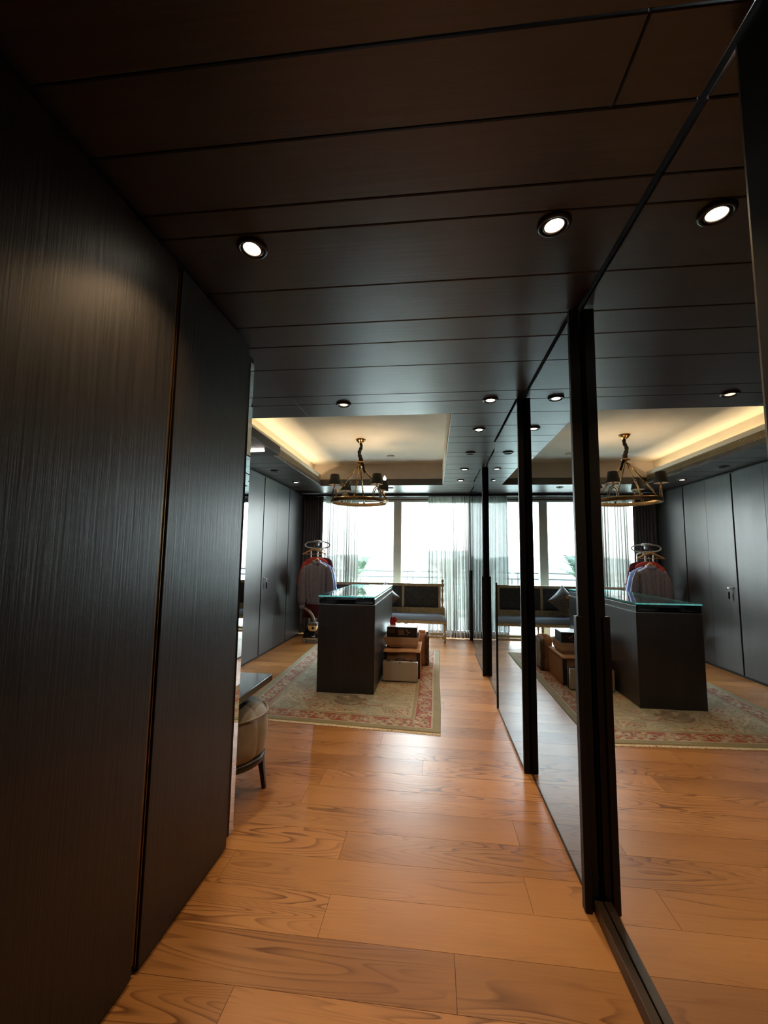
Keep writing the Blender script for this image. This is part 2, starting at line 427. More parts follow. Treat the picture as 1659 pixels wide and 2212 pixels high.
box(TX0 - .14, TX1 + .02, TY1, TY1 + .02, 2.50, ZT).build('tray_end_wall', 'plaster_pink', ceil)
box(TX0 - .14, TX1 + .02, TY0 - .02, TY0, C + .021, ZT).build('tray_near_wall', 'plaster', ceil)
box(TX1, TX1 + .02, TY0, TY1, C + .021, ZT).build('tray_right_wall', 'plaster', ceil)
box(TX0 - .14, TX0 - .12, TY0 - .02, TY1 + .02, C + .02, ZT).build('tray_left_wall', 'plaster', ceil)
fl = box(TX0 - .012, TX1 + .012, TY1 - .006, TY1 + .014, C, 2.562).build('tray_fascia', 'ceil_wood', ceil, bevel=.002)
for a, c in zip(np.arange(TY0, TY1, .345), list(np.arange(TY0, TY1, .345)[1:]) + [TY1 - .008]):
    box(TX0 - .014, TX0 + .004, a + .002, c - .002, C, 2.512).build('plank', 'ceil_wood', ceil, bevel=.002, origin=(TX0, (a + c) / 2, C))

MB().tube([(-1.008, 2.535, 2.4580), (-0.995, 3.292, 2.4580)], .0007, 5).build('seam_line', 'edge_grey', ceil, 'fine pale hairline crack')
# walls
struct(box(.70, .85, .90, Y1, 0, ZT).build('wall_right', 'wall_dark'))
struct(box(.640, .85, Y0, .897, 0, C - .002).build('wall_right_jamb', 'jamb_black'))
struct(box(XL - .15, XL, Y0, Y1, 0, ZT).build('wall_left', 'wall_dark'))
struct(box(XL, .85, Y0 - .15, Y0, 0, ZT).build('wall_front', 'wall_dark'))
struct(box(XL, -1.66, 1.95, 2.05, 0, ZT).build('wall_alcove', 'wall_dark'))
struct(box(XL, .85, 7.70, 7.90, 2.40, ZT).build('wall_back', 'alu_frame'))
struct(box(XL, -2.30, 7.70, 7.90, 0, 2.40).build('wall_back_pier', 'wall_dark'))
# curtain track: dark box in front of the window head
struct(box(XL, .70, 7.50, 7.66, 2.415, 2.455).build('trim_1', 'case_black', bevel=.003))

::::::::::

EXERCISE —
Write down every line from the opening of the listing to the line with "box(TX0 - .014, TX0", both included, and nothing else; the pictures are omitted.

RESPONSE TO THIS EXERCISE —
Keep writing the Blender script for this image. This is part 2, starting at line 427. More parts follow. Treat the picture as 1659 pixels wide and 2212 pixels high.
box(TX0 - .14, TX1 + .02, TY1, TY1 + .02, 2.50, ZT).build('tray_end_wall', 'plaster_pink', ceil)
box(TX0 - .14, TX1 + .02, TY0 - .02, TY0, C + .021, ZT).build('tray_near_wall', 'plaster', ceil)
box(TX1, TX1 + .02, TY0, TY1, C + .021, ZT).build('tray_right_wall', 'plaster', ceil)
box(TX0 - .14, TX0 - .12, TY0 - .02, TY1 + .02, C + .02, ZT).build('tray_left_wall', 'plaster', ceil)
fl = box(TX0 - .012, TX1 + .012, TY1 - .006, TY1 + .014, C, 2.562).build('tray_fascia', 'ceil_wood', ceil, bevel=.002)
for a, c in zip(np.arange(TY0, TY1, .345), list(np.arange(TY0, TY1, .345)[1:]) + [TY1 - .008]):
    box(TX0 - .014, TX0 + .004, a + .002, c - .002, C, 2.512).build('plank', 'ceil_wood', ceil, bevel=.002, origin=(TX0, (a + c) / 2, C))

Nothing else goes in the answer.